▶ YOUR INSTRUCTIONS
Set down the full listing exactly, character for character.
-- begin DATA LINES --
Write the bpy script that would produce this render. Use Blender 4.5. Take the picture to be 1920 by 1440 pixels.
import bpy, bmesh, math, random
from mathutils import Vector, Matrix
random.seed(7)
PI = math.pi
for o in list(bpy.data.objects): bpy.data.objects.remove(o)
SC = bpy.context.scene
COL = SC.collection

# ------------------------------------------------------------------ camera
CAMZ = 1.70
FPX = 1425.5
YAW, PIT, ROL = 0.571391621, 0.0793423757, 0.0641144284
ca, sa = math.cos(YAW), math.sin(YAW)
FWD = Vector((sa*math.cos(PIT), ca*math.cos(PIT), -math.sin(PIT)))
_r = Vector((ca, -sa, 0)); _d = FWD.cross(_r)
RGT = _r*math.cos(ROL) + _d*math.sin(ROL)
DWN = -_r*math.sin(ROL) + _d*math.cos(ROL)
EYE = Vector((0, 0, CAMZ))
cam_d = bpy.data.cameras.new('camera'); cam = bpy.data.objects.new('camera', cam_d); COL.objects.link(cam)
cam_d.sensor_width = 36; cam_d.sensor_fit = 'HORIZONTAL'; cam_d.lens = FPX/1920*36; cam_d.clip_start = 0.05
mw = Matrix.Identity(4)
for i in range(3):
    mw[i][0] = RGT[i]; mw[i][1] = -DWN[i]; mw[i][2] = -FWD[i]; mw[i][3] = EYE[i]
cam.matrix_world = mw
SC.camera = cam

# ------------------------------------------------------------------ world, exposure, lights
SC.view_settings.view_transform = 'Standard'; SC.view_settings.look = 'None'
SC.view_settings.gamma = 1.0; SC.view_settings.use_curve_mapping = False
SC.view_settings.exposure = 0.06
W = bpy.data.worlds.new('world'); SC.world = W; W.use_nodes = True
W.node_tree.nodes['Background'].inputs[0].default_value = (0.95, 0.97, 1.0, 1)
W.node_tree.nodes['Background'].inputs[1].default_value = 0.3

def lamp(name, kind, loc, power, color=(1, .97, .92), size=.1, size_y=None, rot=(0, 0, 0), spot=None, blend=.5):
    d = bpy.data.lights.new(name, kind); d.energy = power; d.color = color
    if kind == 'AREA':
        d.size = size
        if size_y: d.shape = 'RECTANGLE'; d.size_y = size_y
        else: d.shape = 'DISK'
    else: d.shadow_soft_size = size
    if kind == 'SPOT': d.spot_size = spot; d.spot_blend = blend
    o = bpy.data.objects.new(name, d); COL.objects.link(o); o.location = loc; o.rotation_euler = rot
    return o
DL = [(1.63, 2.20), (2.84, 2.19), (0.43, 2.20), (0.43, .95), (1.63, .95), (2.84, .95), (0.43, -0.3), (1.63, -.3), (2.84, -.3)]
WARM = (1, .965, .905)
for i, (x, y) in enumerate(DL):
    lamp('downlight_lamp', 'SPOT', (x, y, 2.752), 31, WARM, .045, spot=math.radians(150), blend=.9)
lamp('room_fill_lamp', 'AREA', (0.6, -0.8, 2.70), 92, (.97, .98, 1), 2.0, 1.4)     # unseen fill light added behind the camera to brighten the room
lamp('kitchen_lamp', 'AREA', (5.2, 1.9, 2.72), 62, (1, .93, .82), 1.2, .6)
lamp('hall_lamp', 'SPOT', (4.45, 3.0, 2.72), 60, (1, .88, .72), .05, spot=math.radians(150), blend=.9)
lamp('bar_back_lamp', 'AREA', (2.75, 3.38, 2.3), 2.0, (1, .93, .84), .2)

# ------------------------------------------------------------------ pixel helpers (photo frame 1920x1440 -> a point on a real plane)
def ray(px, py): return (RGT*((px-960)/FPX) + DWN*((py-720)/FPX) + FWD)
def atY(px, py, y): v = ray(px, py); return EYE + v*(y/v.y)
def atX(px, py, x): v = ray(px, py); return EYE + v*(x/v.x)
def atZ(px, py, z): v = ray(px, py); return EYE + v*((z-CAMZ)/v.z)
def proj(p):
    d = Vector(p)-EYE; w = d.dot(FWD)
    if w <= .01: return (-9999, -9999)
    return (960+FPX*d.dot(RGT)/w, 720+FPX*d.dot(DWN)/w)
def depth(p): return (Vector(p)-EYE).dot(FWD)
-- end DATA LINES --
▶ TASK RESULT
Write the bpy script that would produce this render. Use Blender 4.5. Take the picture to be 1920 by 1440 pixels.
import bpy, bmesh, math, random
from mathutils import Vector, Matrix
random.seed(7)
PI = math.pi
for o in list(bpy.data.objects): bpy.data.objects.remove(o)
SC = bpy.context.scene
COL = SC.collection

# ------------------------------------------------------------------ camera
CAMZ = 1.70
FPX = 1425.5
YAW, PIT, ROL = 0.571391621, 0.0793423757, 0.0641144284
ca, sa = math.cos(YAW), math.sin(YAW)
FWD = Vector((sa*math.cos(PIT), ca*math.cos(PIT), -math.sin(PIT)))
_r = Vector((ca, -sa, 0)); _d = FWD.cross(_r)
RGT = _r*math.cos(ROL) + _d*math.sin(ROL)
DWN = -_r*math.sin(ROL) + _d*math.cos(ROL)
EYE = Vector((0, 0, CAMZ))
cam_d = bpy.data.cameras.new('camera'); cam = bpy.data.objects.new('camera', cam_d); COL.objects.link(cam)
cam_d.sensor_width = 36; cam_d.sensor_fit = 'HORIZONTAL'; cam_d.lens = FPX/1920*36; cam_d.clip_start = 0.05
mw = Matrix.Identity(4)
for i in range(3):
    mw[i][0] = RGT[i]; mw[i][1] = -DWN[i]; mw[i][2] = -FWD[i]; mw[i][3] = EYE[i]
cam.matrix_world = mw
SC.camera = cam

# ------------------------------------------------------------------ world, exposure, lights
SC.view_settings.view_transform = 'Standard'; SC.view_settings.look = 'None'
SC.view_settings.gamma = 1.0; SC.view_settings.use_curve_mapping = False
SC.view_settings.exposure = 0.06
W = bpy.data.worlds.new('world'); SC.world = W; W.use_nodes = True
W.node_tree.nodes['Background'].inputs[0].default_value = (0.95, 0.97, 1.0, 1)
W.node_tree.nodes['Background'].inputs[1].default_value = 0.3

def lamp(name, kind, loc, power, color=(1, .97, .92), size=.1, size_y=None, rot=(0, 0, 0), spot=None, blend=.5):
    d = bpy.data.lights.new(name, kind); d.energy = power; d.color = color
    if kind == 'AREA':
        d.size = size
        if size_y: d.shape = 'RECTANGLE'; d.size_y = size_y
        else: d.shape = 'DISK'
    else: d.shadow_soft_size = size
    if kind == 'SPOT': d.spot_size = spot; d.spot_blend = blend
    o = bpy.data.objects.new(name, d); COL.objects.link(o); o.location = loc; o.rotation_euler = rot
    return o
DL = [(1.63, 2.20), (2.84, 2.19), (0.43, 2.20), (0.43, .95), (1.63, .95), (2.84, .95), (0.43, -0.3), (1.63, -.3), (2.84, -.3)]
WARM = (1, .965, .905)
for i, (x, y) in enumerate(DL):
    lamp('downlight_lamp', 'SPOT', (x, y, 2.752), 31, WARM, .045, spot=math.radians(150), blend=.9)
lamp('room_fill_lamp', 'AREA', (0.6, -0.8, 2.70), 92, (.97, .98, 1), 2.0, 1.4)     # unseen fill light added behind the camera to brighten the room
lamp('kitchen_lamp', 'AREA', (5.2, 1.9, 2.72), 62, (1, .93, .82), 1.2, .6)
lamp('hall_lamp', 'SPOT', (4.45, 3.0, 2.72), 60, (1, .88, .72), .05, spot=math.radians(150), blend=.9)
lamp('bar_back_lamp', 'AREA', (2.75, 3.38, 2.3), 2.0, (1, .93, .84), .2)

# ------------------------------------------------------------------ pixel helpers (photo frame 1920x1440 -> a point on a real plane)
def ray(px, py): return (RGT*((px-960)/FPX) + DWN*((py-720)/FPX) + FWD)
def atY(px, py, y): v = ray(px, py); return EYE + v*(y/v.y)
def atX(px, py, x): v = ray(px, py); return EYE + v*(x/v.x)
def atZ(px, py, z): v = ray(px, py); return EYE + v*((z-CAMZ)/v.z)
def proj(p):
    d = Vector(p)-EYE; w = d.dot(FWD)
    if w <= .01: return (-9999, -9999)
    return (960+FPX*d.dot(RGT)/w, 720+FPX*d.dot(DWN)/w)
def depth(p): return (Vector(p)-EYE).dot(FWD)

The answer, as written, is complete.